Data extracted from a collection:
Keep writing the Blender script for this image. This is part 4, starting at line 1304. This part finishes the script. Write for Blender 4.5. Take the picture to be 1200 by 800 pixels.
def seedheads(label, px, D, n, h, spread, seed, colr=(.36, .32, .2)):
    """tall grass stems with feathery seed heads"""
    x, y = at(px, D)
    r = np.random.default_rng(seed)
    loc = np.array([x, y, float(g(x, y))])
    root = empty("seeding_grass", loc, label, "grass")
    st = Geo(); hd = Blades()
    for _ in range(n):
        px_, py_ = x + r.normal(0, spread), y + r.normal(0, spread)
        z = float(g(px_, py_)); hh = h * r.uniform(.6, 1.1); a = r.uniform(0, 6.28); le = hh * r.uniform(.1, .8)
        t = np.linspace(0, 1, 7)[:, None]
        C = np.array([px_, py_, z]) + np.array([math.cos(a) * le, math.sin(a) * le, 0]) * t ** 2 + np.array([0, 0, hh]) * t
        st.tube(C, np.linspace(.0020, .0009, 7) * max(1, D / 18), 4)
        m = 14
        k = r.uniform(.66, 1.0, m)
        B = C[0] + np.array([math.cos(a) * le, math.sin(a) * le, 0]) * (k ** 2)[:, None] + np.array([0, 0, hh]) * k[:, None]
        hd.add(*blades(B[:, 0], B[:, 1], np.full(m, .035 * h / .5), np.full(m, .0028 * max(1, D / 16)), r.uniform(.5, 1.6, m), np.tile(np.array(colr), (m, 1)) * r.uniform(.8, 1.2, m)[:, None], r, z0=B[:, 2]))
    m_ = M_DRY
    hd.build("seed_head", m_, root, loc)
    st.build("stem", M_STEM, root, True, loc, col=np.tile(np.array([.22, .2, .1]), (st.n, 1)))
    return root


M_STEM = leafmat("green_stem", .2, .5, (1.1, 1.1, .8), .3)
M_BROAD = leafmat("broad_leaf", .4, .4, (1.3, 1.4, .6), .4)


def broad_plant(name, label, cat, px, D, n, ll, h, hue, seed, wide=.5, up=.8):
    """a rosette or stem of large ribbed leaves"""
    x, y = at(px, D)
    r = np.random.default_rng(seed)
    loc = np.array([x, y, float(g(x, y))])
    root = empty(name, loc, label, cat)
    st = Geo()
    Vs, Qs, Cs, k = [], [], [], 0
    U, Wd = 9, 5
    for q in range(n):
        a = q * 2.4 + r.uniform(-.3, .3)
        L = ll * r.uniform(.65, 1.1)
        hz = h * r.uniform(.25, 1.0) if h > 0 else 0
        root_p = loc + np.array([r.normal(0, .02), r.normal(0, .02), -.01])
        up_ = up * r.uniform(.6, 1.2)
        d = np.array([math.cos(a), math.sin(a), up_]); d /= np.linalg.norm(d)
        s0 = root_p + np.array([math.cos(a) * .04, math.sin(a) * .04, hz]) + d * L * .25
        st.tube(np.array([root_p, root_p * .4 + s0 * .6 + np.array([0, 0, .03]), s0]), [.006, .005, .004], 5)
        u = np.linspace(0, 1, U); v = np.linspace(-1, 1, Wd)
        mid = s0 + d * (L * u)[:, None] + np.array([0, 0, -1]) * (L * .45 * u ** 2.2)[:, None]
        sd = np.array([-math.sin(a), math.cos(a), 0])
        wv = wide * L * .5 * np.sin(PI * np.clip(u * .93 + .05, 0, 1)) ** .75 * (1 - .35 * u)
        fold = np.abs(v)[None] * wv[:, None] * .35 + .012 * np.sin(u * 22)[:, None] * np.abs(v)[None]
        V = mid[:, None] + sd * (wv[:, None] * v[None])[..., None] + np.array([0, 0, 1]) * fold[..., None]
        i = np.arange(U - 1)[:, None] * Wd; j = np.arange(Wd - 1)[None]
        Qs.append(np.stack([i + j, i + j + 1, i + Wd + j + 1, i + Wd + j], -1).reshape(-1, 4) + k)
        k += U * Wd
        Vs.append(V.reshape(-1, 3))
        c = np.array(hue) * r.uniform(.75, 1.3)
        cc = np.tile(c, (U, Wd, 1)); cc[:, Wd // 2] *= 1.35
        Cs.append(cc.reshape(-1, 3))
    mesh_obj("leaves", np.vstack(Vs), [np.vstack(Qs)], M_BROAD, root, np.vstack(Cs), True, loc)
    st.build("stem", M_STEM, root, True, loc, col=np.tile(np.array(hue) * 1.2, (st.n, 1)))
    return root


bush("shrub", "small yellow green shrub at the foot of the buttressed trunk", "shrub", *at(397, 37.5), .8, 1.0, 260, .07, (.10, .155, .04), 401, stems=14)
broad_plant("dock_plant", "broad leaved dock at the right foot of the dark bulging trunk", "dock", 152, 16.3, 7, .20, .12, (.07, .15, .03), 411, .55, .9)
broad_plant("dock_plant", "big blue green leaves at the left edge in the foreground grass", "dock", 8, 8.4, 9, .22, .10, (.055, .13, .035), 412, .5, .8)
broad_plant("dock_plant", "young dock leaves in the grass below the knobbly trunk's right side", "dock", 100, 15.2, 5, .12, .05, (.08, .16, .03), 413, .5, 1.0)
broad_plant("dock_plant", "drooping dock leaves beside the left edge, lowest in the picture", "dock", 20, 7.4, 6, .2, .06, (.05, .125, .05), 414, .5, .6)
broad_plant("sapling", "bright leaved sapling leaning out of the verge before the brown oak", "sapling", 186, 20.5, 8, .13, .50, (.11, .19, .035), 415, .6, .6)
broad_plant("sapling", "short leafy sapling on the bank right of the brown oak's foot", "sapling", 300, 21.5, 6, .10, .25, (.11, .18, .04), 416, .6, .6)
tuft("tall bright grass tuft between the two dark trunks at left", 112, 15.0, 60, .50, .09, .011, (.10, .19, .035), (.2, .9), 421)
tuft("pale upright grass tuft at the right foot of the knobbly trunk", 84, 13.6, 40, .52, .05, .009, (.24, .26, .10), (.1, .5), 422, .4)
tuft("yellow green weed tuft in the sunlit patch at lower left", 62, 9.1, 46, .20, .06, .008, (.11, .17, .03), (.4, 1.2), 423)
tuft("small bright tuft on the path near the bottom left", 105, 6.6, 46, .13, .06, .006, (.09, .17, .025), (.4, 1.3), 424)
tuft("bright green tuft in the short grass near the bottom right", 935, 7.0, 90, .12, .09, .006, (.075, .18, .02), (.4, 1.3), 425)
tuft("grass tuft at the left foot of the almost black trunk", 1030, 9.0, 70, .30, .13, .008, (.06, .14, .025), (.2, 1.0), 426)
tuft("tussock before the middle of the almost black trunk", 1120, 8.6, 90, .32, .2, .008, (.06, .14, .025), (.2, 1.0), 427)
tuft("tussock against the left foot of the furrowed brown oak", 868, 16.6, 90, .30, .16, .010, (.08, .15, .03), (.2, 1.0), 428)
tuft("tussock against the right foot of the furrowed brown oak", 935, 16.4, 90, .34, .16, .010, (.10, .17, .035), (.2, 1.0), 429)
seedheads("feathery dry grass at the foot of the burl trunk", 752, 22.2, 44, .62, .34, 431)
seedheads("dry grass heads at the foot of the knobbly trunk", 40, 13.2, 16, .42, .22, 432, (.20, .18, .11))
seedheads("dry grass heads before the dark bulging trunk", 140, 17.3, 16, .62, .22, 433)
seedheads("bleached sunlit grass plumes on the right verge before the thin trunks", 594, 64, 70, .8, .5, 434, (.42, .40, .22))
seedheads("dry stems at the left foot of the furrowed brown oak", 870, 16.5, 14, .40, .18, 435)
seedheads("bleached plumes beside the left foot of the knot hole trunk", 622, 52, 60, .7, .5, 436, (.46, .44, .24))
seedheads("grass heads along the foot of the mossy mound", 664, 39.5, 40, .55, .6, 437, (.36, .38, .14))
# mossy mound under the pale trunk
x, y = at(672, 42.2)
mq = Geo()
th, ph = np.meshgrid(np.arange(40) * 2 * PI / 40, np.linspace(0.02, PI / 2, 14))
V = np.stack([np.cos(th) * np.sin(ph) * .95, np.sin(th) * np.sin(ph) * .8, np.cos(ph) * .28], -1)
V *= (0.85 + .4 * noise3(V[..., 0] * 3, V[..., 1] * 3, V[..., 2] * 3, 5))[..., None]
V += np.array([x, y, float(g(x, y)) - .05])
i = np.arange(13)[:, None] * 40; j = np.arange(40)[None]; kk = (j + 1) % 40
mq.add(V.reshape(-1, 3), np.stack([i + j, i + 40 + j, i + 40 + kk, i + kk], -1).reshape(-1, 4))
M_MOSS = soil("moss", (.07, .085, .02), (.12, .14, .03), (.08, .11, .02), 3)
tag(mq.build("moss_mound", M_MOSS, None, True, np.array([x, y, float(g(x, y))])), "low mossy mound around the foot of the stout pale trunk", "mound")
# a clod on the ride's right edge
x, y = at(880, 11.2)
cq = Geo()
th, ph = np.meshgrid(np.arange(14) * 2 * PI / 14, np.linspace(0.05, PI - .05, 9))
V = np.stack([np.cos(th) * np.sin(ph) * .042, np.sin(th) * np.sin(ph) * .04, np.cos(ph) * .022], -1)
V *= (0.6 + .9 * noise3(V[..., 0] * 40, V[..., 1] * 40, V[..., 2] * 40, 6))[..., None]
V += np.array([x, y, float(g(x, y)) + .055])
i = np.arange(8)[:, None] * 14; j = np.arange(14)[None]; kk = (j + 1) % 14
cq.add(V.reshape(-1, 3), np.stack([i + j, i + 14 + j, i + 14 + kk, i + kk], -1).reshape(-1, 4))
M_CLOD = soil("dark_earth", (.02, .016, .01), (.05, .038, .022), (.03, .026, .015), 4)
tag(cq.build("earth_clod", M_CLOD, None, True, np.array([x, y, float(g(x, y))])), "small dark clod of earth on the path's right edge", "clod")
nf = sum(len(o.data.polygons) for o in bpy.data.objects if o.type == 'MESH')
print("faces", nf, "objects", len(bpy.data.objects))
---
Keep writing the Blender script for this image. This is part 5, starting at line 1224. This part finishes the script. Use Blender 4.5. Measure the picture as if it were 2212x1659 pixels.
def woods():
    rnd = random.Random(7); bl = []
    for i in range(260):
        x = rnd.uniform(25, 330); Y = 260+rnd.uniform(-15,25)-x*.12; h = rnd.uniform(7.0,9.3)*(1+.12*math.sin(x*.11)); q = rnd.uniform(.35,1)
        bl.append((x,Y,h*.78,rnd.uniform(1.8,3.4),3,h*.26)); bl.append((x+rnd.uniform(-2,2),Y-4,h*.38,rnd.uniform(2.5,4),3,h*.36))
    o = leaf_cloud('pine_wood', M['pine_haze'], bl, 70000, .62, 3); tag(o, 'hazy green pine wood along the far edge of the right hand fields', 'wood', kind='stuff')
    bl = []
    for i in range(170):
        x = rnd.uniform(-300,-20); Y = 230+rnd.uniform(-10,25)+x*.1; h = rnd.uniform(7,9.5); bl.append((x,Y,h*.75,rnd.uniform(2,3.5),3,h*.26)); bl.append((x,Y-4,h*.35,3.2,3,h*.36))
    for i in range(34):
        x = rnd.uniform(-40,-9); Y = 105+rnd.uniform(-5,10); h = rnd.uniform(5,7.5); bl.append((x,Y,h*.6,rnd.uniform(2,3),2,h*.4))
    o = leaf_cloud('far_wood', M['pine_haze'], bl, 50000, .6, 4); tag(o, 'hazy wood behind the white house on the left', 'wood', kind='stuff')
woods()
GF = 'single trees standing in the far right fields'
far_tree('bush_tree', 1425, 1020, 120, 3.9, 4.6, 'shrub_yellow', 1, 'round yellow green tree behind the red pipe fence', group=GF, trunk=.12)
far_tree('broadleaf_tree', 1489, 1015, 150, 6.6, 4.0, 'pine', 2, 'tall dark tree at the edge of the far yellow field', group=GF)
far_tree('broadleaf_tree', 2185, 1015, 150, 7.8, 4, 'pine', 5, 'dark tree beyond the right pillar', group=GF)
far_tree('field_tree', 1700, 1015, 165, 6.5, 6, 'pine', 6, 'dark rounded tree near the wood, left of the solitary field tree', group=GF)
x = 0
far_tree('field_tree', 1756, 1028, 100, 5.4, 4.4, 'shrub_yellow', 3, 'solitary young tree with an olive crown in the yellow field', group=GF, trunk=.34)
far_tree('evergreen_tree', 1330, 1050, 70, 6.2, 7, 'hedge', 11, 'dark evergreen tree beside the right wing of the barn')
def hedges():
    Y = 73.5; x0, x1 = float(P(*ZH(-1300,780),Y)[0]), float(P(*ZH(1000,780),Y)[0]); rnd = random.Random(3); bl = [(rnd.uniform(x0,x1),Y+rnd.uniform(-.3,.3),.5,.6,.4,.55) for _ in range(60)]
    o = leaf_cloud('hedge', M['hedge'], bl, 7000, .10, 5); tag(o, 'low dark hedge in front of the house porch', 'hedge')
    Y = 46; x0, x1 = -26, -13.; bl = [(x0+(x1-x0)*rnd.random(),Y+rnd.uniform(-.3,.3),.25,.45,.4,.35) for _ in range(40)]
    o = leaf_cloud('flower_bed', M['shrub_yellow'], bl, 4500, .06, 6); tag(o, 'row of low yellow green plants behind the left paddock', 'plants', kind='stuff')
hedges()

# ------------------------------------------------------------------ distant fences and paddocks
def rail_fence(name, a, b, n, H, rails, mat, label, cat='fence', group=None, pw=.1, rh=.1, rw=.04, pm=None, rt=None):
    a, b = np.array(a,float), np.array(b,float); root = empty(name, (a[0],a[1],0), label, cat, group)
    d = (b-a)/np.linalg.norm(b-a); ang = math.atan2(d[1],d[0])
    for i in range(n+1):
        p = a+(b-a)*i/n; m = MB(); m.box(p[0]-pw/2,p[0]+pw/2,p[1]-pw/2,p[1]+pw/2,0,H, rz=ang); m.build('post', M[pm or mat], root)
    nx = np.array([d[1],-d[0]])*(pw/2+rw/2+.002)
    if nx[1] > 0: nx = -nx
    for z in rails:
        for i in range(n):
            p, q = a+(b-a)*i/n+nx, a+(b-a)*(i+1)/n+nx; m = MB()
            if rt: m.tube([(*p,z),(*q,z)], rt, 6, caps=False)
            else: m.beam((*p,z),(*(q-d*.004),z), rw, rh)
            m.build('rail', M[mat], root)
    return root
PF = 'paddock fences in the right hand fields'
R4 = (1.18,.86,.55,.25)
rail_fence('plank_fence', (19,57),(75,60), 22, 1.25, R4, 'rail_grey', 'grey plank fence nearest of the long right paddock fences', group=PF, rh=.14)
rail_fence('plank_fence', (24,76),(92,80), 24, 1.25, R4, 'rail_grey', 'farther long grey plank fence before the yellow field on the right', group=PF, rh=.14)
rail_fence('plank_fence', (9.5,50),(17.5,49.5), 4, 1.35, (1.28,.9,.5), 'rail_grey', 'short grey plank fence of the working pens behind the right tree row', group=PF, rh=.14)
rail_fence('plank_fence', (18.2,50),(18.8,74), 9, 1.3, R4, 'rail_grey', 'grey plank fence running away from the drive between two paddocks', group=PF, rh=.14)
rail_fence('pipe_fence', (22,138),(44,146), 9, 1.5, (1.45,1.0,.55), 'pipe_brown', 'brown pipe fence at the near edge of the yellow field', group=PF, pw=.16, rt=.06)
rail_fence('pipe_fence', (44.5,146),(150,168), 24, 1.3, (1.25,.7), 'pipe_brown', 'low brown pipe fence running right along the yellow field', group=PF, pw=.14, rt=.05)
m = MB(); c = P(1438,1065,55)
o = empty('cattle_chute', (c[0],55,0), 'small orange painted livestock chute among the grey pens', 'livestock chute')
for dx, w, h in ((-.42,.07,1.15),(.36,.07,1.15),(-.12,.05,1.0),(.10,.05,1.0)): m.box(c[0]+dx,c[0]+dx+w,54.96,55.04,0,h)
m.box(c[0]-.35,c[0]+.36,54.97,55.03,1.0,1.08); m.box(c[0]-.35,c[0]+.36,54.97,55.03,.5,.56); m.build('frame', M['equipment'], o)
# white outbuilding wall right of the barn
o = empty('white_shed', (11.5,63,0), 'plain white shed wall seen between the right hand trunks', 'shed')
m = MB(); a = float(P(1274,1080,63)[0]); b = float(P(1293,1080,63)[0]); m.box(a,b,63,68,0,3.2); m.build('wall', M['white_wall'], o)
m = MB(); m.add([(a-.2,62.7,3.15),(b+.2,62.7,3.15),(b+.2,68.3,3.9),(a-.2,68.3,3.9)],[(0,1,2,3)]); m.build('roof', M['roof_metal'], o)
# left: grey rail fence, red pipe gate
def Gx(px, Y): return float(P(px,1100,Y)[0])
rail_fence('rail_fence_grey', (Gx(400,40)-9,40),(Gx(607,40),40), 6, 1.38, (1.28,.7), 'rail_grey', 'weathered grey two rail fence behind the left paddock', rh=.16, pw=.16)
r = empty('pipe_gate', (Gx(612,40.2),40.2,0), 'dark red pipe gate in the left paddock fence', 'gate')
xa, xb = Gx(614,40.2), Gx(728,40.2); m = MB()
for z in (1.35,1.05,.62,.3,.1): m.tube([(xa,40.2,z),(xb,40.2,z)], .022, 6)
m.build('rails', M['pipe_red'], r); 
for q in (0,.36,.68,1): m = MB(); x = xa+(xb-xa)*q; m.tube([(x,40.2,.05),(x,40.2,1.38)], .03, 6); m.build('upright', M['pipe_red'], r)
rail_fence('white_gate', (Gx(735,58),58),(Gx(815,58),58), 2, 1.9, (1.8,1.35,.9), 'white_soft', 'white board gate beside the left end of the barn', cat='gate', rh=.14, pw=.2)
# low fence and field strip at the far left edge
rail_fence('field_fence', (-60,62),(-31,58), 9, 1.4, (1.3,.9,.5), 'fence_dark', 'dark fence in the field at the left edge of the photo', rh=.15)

▶ [EXERCISE GOAL]
Using the data above, repeat exactly the lines that begin at the line with "were 2212x1659 pixels." and end at the line with "x = rnd.uniform(-40,-9);", both ends included.

▶ [RESPONSE TO THE EXERCISE]
Keep writing the Blender script for this image. This is part 5, starting at line 1224. This part finishes the script. Use Blender 4.5. Measure the picture as if it were 2212x1659 pixels.
def woods():
    rnd = random.Random(7); bl = []
    for i in range(260):
        x = rnd.uniform(25, 330); Y = 260+rnd.uniform(-15,25)-x*.12; h = rnd.uniform(7.0,9.3)*(1+.12*math.sin(x*.11)); q = rnd.uniform(.35,1)
        bl.append((x,Y,h*.78,rnd.uniform(1.8,3.4),3,h*.26)); bl.append((x+rnd.uniform(-2,2),Y-4,h*.38,rnd.uniform(2.5,4),3,h*.36))
    o = leaf_cloud('pine_wood', M['pine_haze'], bl, 70000, .62, 3); tag(o, 'hazy green pine wood along the far edge of the right hand fields', 'wood', kind='stuff')
    bl = []
    for i in range(170):
        x = rnd.uniform(-300,-20); Y = 230+rnd.uniform(-10,25)+x*.1; h = rnd.uniform(7,9.5); bl.append((x,Y,h*.75,rnd.uniform(2,3.5),3,h*.26)); bl.append((x,Y-4,h*.35,3.2,3,h*.36))
    for i in range(34):
        x = rnd.uniform(-40,-9); Y = 105+rnd.uniform(-5,10); h = rnd.uniform(5,7.5); bl.append((x,Y,h*.6,rnd.uniform(2,3),2,h*.4))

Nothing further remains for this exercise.